Raventale – Dark Substance of Dharma (BadMoodMan Music)

Thursday, 29th October 2015
Rating: 8.5/10

The somewhat unheralded Raventale are a Ukraine band that maybe don’t get the love that the other more well-known black metal acts from that country do. And that chaps my hide. Steadily releasing albums since 2006, this melodic black/doom metal band crafted what this writer regards as one of the finest albums that the black/pagan genre has ever seen with the 2012 masterpiece Transcendence. An album that sits along-side my Walknut album in my little Eastern Bloc pagan black metal Hall of Fame.

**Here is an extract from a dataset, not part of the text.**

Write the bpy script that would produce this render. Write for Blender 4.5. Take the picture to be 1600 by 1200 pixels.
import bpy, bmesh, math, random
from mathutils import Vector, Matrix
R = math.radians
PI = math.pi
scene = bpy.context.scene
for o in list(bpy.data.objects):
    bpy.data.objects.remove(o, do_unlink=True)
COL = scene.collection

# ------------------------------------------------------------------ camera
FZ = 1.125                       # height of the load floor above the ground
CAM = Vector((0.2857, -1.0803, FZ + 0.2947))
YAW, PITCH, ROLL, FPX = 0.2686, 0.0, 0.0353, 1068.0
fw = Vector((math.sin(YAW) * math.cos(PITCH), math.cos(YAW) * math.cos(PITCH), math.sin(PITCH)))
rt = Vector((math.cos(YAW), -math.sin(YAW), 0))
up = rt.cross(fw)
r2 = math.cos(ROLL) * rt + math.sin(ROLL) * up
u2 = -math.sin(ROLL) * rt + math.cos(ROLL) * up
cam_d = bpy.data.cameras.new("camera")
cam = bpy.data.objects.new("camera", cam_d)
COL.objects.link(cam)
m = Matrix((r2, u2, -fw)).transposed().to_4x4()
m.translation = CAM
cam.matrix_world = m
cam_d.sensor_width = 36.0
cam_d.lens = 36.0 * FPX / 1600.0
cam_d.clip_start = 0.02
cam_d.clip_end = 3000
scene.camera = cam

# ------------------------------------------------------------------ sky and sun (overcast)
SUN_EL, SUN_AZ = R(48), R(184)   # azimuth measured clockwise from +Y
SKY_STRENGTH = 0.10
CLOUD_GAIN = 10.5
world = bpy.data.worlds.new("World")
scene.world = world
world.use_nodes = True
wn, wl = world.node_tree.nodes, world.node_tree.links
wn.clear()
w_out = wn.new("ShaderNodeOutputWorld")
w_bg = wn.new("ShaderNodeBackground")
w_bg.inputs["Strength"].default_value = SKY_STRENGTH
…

For their seventh album, Raventale returns with a little twist in theme. Always keeping things mysterious in feel, it’s not much of a stretch to extend into the dark aspects of far eastern mysticism (Hinduism, for example) on this album. Which is what’s been done on Dark Substance of Dharma.

Starting with a killer intro track, deep with magic and mist, ravens and spells – it pulls the listener in from the get-go into the potent brew of muscular-yet-ethereal, atmospheric dark metal (click the link below for proof). “Destroying The Seeds of Karma” progresses with a plodding, banging riffage that calls to mind Nachtmystium, of all bands. A well-developed song, vocalist Astaroth eventually transforms himself into a bit of a Tibetan monk to conclude the track, which lends a real believability to the album theme. And speaking of Astaroth, his vocal delivery across the album is fierce and rich, no clean vocals in this stuff. It also must be mentioned that Astaroth is Raventale. He handles all musical duties for the band. This is a “one-man band” that sure doesn’t seem like it.

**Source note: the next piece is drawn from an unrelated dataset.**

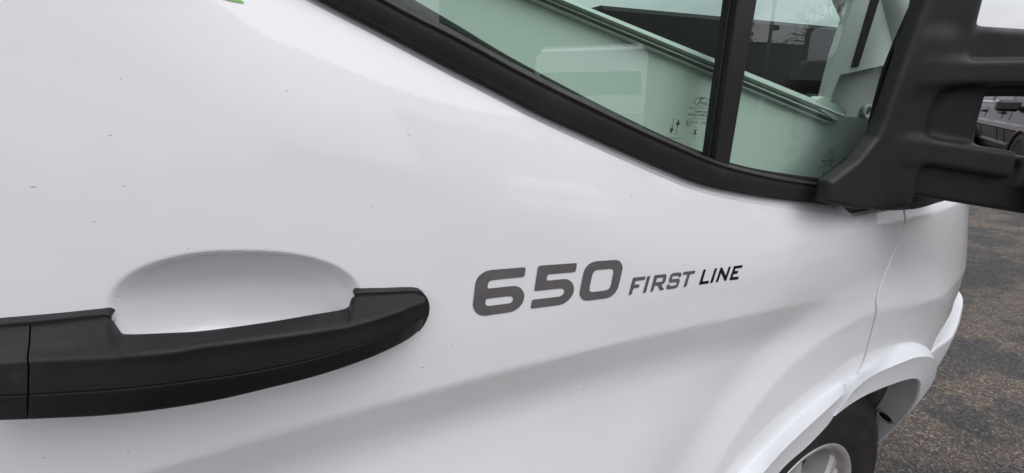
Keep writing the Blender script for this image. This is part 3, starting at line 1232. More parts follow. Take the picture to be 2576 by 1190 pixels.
grip = handle_loft(79, 1071, 150, 'door_handle', door)
cap = handle_loft(-110, 74, 24, 'handle_cap', door)
# dark joint between the two
i_, s_, e_, b_ = handle_ring(76.5)
jv, jf = [], []
# gasket pads under both ends
def pad(name, px_top, px_bot, y_out):
    T = np.array([at_y(x, y, y_out) for x, y in px_top])
    B = np.array([at_y(x, y, y_out) for x, y in px_bot])
    T, B = spline(T, 40), spline(B, 40)
    ins = lambda P, Q, d: P + (Q - P) / np.linalg.norm(Q - P, axis=1, keepdims=True) * d
    T1, B1 = ins(T, B, 0.0008), ins(B, T, 0.0008)
    up = np.array([0, 0.0008, 0])
    dn = np.array([0, 0.010, 0])
    rings = [T + dn, T + up, T1, (T1 + B1) / 2, B1, B + up, B + dn]
    V, F = loft(rings)
    o = fix(mesh_obj(name, V, F, M['seal'], door, True))
    o.data.set_sharp_from_angle(angle=R(35))
    return o


pad('handle_gasket', c5([(-150, 556), (0, 540), (290, 514), (560, 485), (620, 482), (648, 497)]), c5([(-150, 700), (0, 690), (290, 660), (500, 640), (610, 620), (652, 540)]), -0.005)
pad('handle_gasket', c6([(994, 436), (1003, 414), (1060, 408), (1200, 404), (1380, 398), (1440, 410), (1478, 450), (1494, 500), (1490, 560), (1462, 625), (1425, 675)]),
    c6([(994, 470), (1010, 480), (1060, 480), (1200, 475), (1350, 470), (1390, 480), (1410, 500), (1420, 520), (1410, 560), (1390, 600), (1360, 640)]), -0.0055)

# ------------------------------------------------------------------ lettering on the door
def smooth_poly(pts, cutmax):
    p = np.array(pts, float)
    for _ in range(2):
        out = []
        n = len(p)
        for i in range(n):
            a, b = p[i], p[(i + 1) % n]
            L = np.linalg.norm(b - a)
            c = min(0.25 * L, cutmax)
            if L < 1e-6:
                continue
            out += [a + (b - a) / L * c, b - (b - a) / L * c]
        p = np.array(out)
        cutmax *= 0.45
    return p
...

Raventale make excellent use of keyboards, employed as that all-important atmosphere enhancer, always lending the music that extra supernatural quality that the band is known for. They shine as background chords underneath the bashing drums and overdriven tremolo guitar chords (which can conjure up some of the better moments of Drudkh’s material).

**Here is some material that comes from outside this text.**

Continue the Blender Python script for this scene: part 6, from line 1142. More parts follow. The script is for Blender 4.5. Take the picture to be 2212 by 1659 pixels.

Standout track, and also the title track of this album comes in third, and starts with that omni-present melody and mood, and explodes into a burly groove which shows Raventale’s propensity to seamlessly blend death, doom and black metals with skyward-reaching vibes. “Kali’s Hunger” shows Raventale at their most furious, a maelstrom of blazing speed and venom. The oddly-named “Red Laugh’s Walking” (hey, English ain’t the native tongue here, OK?) is a serviceable track that keeps the album’s dominant mid-tempos rolling along. “I am the Black Tara” brings a sense of closing glory to the record, lingering with an affective melody – one which could be a closer in it’s own right. But that honor is left to “Last Moon Fermata”- one that begins with pensive piano, and rolls into another slab of catchy, head-bangin’, big-guitar, fat drums, mood-drenched stuff. It’s Raventale, through and through – each song in its place, each song representing the band well. And what the band represents is something special, and something to celebrate.